1) Option1: Installing dependencies manually

The main file (estimator_eurocrypt.py) is written in sage python and therefore
depends on sage 3. It also depends on the lattice-estimator 2. It should run on
any machine but the code was tested on Linux using sage 9.5 and lattice-estimator
git revision 564470e07d816f788d9c85acf72a1789c7787574.

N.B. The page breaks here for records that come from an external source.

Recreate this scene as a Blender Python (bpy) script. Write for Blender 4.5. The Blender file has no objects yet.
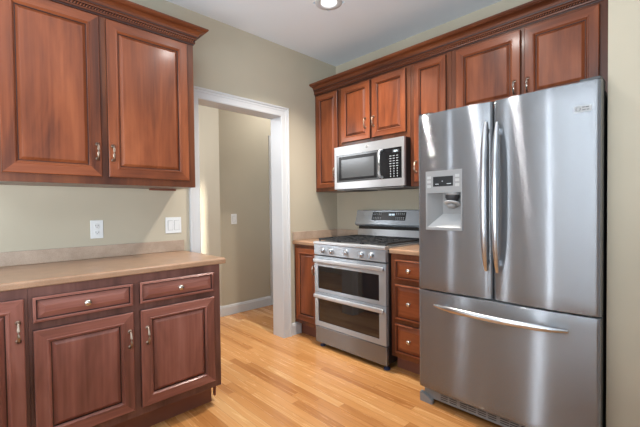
import bpy, bmesh, math, random
from mathutils import Vector, Matrix
random.seed(7)
S = bpy.context.scene
COL = S.collection
PI = math.pi

# ------------------------------------------------------------------ camera
def rot_matrix(yaw, pitch, roll):
    a, b, c = map(math.radians, (yaw, pitch, roll))
    fw = Vector((-math.sin(a)*math.cos(b), math.cos(a)*math.cos(b), math.sin(b)))
    r = Vector((math.cos(a), math.sin(a), 0)); u = r.cross(fw)
    r2 = r*math.cos(c)+u*math.sin(c); u2 = -r*math.sin(c)+u*math.cos(c)
    return Matrix((r2, u2, -fw)).transposed()
cam_data = bpy.data.cameras.new('camera'); cam = bpy.data.objects.new('camera', cam_data); COL.objects.link(cam)
cam.matrix_world = Matrix.Translation((2.6596, -2.8533, 1.2156)) @ rot_matrix(45.7191, -1.1955, -0.6496).to_4x4()
cam_data.sensor_fit = 'HORIZONTAL'; cam_data.sensor_width = 36
cam_data.lens = 36*360.0956/640
cam_data.shift_y = (216.026-213.5)/640
cam_data.clip_start = .05
S.camera = cam

# ------------------------------------------------------------------ world, light, exposure
S.view_settings.view_transform = 'Standard'; S.view_settings.look = 'None'
S.view_settings.gamma = 1; S.view_settings.use_curve_mapping = False
S.view_settings.exposure = -0.27
W = bpy.data.worlds.new('world'); S.world = W; W.use_nodes = True
W.node_tree.nodes['Background'].inputs[0].default_value = (.80, .92, 1.06, 1)
W.node_tree.nodes['Background'].inputs[1].default_value = .70

def area(name, loc, aim, sx, sy, power, color=(1, 1, 1), spread=180):
    l = bpy.data.lights.new(name, 'AREA'); l.shape = 'RECTANGLE'; l.size = sx; l.size_y = sy
    l.energy = power; l.color = color; l.spread = math.radians(spread)
    o = bpy.data.objects.new(name, l); COL.objects.link(o); o.location = loc
    o.rotation_euler = (Vector(aim)-Vector(loc)).to_track_quat('-Z', 'Y').to_euler()
    return o
COOL = (.86, .93, 1.0); WARM = (1.0, .97, .93)
# added window light behind the camera, placed for brightness and streaks on the steel
area('window_daylight', (-.775, -6.02, 1.26), (-.775, 0, 1.26), .34, 1.9, 34, COOL)
area('window_daylight', (1.20, -6.02, 1.26), (1.20, 0, 1.26), .27, 1.9, 30, COOL)
area('window_daylight', (4.20, -6.02, 1.26), (3.6, 0, 1.26), .95, 1.9, 2, COOL)
# added fill light behind the camera, no fixture, washing the ceiling
area('uplighter', (2.3, -3.7, 1.25), (1.8, -3.1, 3), 2.2, 1.6, 170, (.84, .94, 1.02))
# daylight in the room past the doorway
area('hall_daylight', (-1.9, -2.6, 2.5), (-1.8, -.8, .9), 1.4, 1.2, 68, (.95, .97, 1))
area('hall_beam', (-1.52, -1.9, 1.02), (-1.52, -.8, 1.00), .05, .95, 1.8, (1, .95, .85), 22)

# ------------------------------------------------------------------ materials
def srgb(r, g, b):
    f = lambda c: (c/255/12.92) if c/255 <= .04045 else ((c/255+.055)/1.055)**2.4
    return (f(r), f(g), f(b), 1)
def mat(name, col, rough=.5, metal=0, spec=.5, coat=0):
    m = bpy.data.materials.new(name); m.use_nodes = True; b = m.node_tree.nodes['Principled BSDF']
    b.inputs['Base Color'].default_value = col; b.inputs['Roughness'].default_value = rough
    b.inputs['Metallic'].default_value = metal; b.inputs['Specular IOR Level'].default_value = spec
    b.inputs['Coat Weight'].default_value = coat; b.inputs['Coat Roughness'].default_value = .15
    return m
class NT:
    def __init__(s, m): s.t = m.node_tree; s.b = s.t.nodes['Principled BSDF']
    def n(s, typ, ins=None, **kw):
        x = s.t.nodes.new(typ)
        for k, v in kw.items(): setattr(x, k, v)
        for k, v in (ins or {}).items():
            if isinstance(v, bpy.types.NodeSocket): s.t.links.new(v, x.inputs[k])
            else: x.inputs[k].default_value = v
        return x
    def math(s, op, a, b=0.0, c=0.0):
        return s.n('ShaderNodeMath', {0: a, 1: b, 2: c}, operation=op).outputs[0]
    def ramp(s, fac, stops):
        x = s.n('ShaderNodeValToRGB', {0: fac}); e = x.color_ramp.elements
        while len(e) < len(stops): e.new(.5)
        for i, (p, c) in enumerate(stops): e[i].position = p; e[i].color = c
        return x.outputs[0]
    def link(s, a, b): s.t.links.new(a, b)
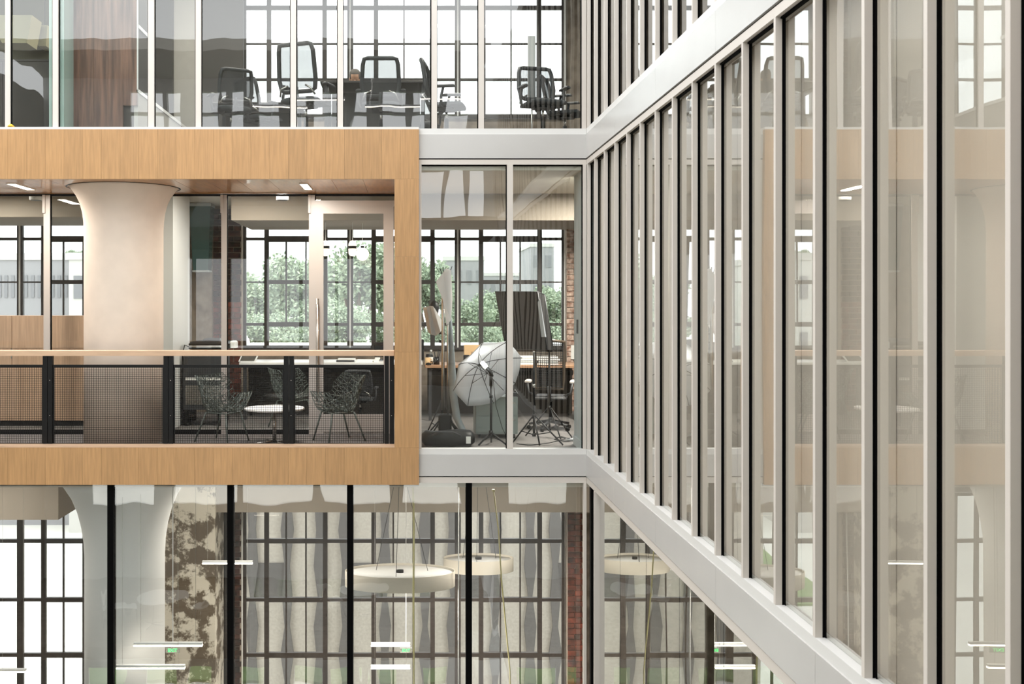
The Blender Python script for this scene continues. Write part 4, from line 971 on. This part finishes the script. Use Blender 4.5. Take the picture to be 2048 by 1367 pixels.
# ================================================================== LOWER HALL
def drum(label, px0, px1, d, pyc, hpx, pw_):
    r = (wx(px1, d)-wx(px0, d))/2; xc = (wx(px0, d)+wx(px1, d))/2; z = wz(pyc, d); h_ = hpx*d/F
    t = thing('drum_pendant', label, 'pendant lamp', (xc, d, z-h_), group='round drum pendants in the lower hall')
    MB().lathe([(r, 0), (r, h_), (r-.012, h_), (r-.012, .0)], 56, cap=False).build('shade_ring', M['ceil'], t, True)
    MB().lathe([(.01, h_-.03), (r-.012, h_-.03), (r-.012, h_-.034), (.01, h_-.034)], 56).build('top_disc', M['white'], t, True)
    MB().lathe([(.01, .006), (r-.014, .006), (r-.014, .002), (.01, .002)], 56).build('diffuser', M['lamp_soft'], t, True)
    MB().lathe([(.05, h_-.03), (.05, h_+.01)], 14).build('canopy_hub', M['black'], t, True)
    t.scale = (1, .52, 1); zc = -.52-(z-h_)
    for k in range(3):
        a = k*2.094+.4; MB().tube([(math.cos(a)*r*.55, math.sin(a)*r*.55, h_-.03), (math.cos(a)*.05, math.sin(a)*.05, zc)], .004, 6).build('cable', M['charcoal'], t)
    L = bpy.data.lights.new('drum_light', 'AREA'); L.shape = 'DISK'; L.size = r*1.8; L.energy = pw_; L.color = (1, .93, .84)
    lo_ = bpy.data.objects.new('drum_light', L); C.objects.link(lo_); lo_.parent = t; lo_.location = (0, 0, -.01)
drum('smaller round drum pendant right of the black post', 887, 1027, 15.9, 1114, 26, 80)
drum('larger round drum pendant left of the black post', 690, 910, 14.3, 1140, 30, 80)
def linear(label, px0, px1, d, py, r=.02, name='reflected_bar', zc=-.52):  # glowing bars stand in for light lines reflected in the glass
    x0, x1 = wx(px0, d), wx(px1, d); z = wz(py, d)
    t = thing(name, label, 'linear light', ((x0+x1)/2, d, z), group='reflected light bars set in the lower hall'); a = (x1-x0)/2
    bxo('housing', M['white'], t, -a, a, -.025, .025, .02, .05); bxo('diffuser', M['lamp'], t, -a, a, -.025, .025, 0, .019)
    for sx in (-.8, .8): MB().tube([(sx*a, 0, .05), (sx*a, 0, zc-z)], .002, 5).build('wire', M['chrome'], t)
linear('upper reflected light bar in front of the peeling wall', 268, 405, 13.27, 1291); linear('lower reflected light bar in front of the peeling wall', 231, 370, 13.2, 1336)
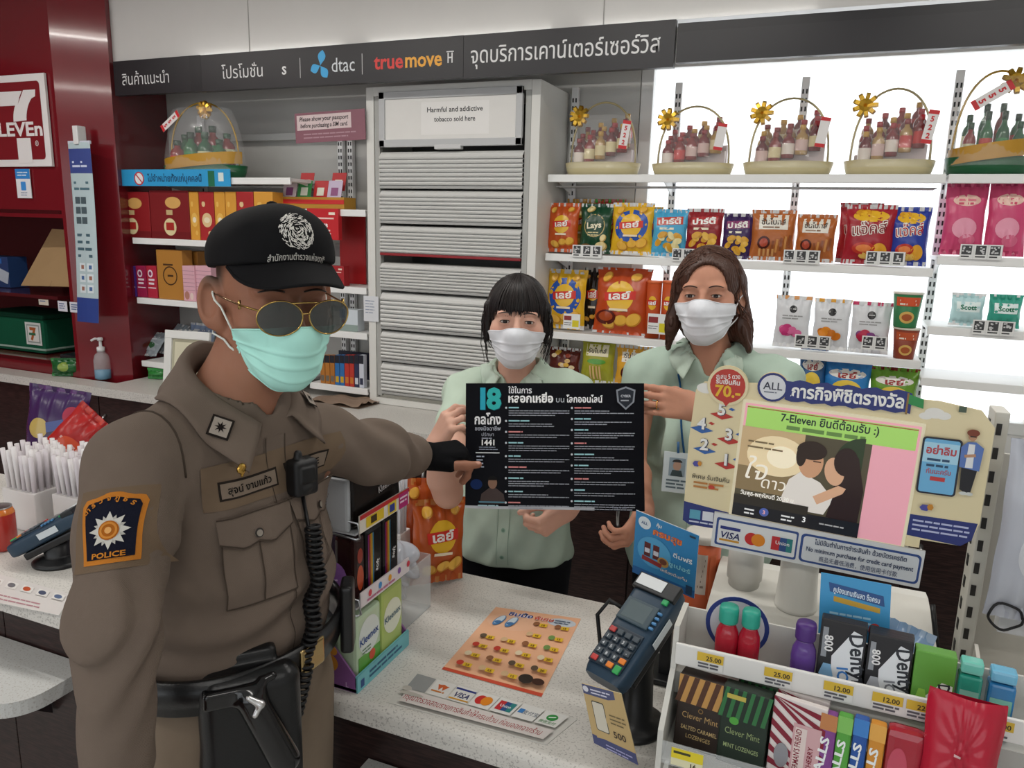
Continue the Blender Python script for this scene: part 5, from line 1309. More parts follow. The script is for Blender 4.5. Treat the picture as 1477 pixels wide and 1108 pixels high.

Please install sage 3 on your computer: this can either be done by download an archive
from the website or by using your system package manager. On MacOS, homebrew 4 provides
a sage package. Assuming this is done, you will also need to download a copy of
lattice-estimator 2. The easiest way to do so is to use git and to run the following
command in the same directory as estimator_eurocrypt.py:

git clone https://github.com/malb/lattice-estimator.git

2) Option 2: using Docker

If you prefer using docker, we provide a Dockerfile to build a docker image that contains
everything you need. This is not a docker tutorial but assuming you have docker installed
on your machine, you can run the following command to build the docker image:

docker build -t eurocrypt_332 .

Note that on Linux machines, running docker might require some privileges, please refer
to your distribution's documentation. Once the image is built, it can be run using:

docker sudo docker run -it eurocrypt_332

This will immmediately run sage and so you can start typing the sage commands of the next
section.

3) Running the code

Assuming you have installed sage and downloaded lattice-estimator (either manually
or using the docker image), run sage in the directory that contains estimator_eurocrypt.py
and type the following commands in the sage prompt:

import sys
sys.path.append('./lattice-estimator')
attach("estimator_eurocrypt.py")
# run the optimize (takes about 10min)
%time results = runall()
# optional: produce the latex table of the article
print(results_table_latex(results))

Running the estimator takes a bit of time (around 10 minutes on our machine) and
it will print the results as they are computed. Alternatively, if one does not
want to run the optimizer and just reproduce the complexity estimates from the
parameters of the paper, run in sage:

import sys
sys.path.append('./lattice-estimator')
attach("estimator_eurocrypt.py")
# run the cost function on the parameters of the paper (<1s)
reproduce_eurocrypt()

4) Extra features

The code contains more features than are used in the paper: one can change the cost estimate
of the sampler to use GPV or MCMC with a higher value of s (the sampler runs in polynomial time
but this makes the attack worse). It is also possible to use different cost models for the BKZ
step, the lattice-estimator library provides many more.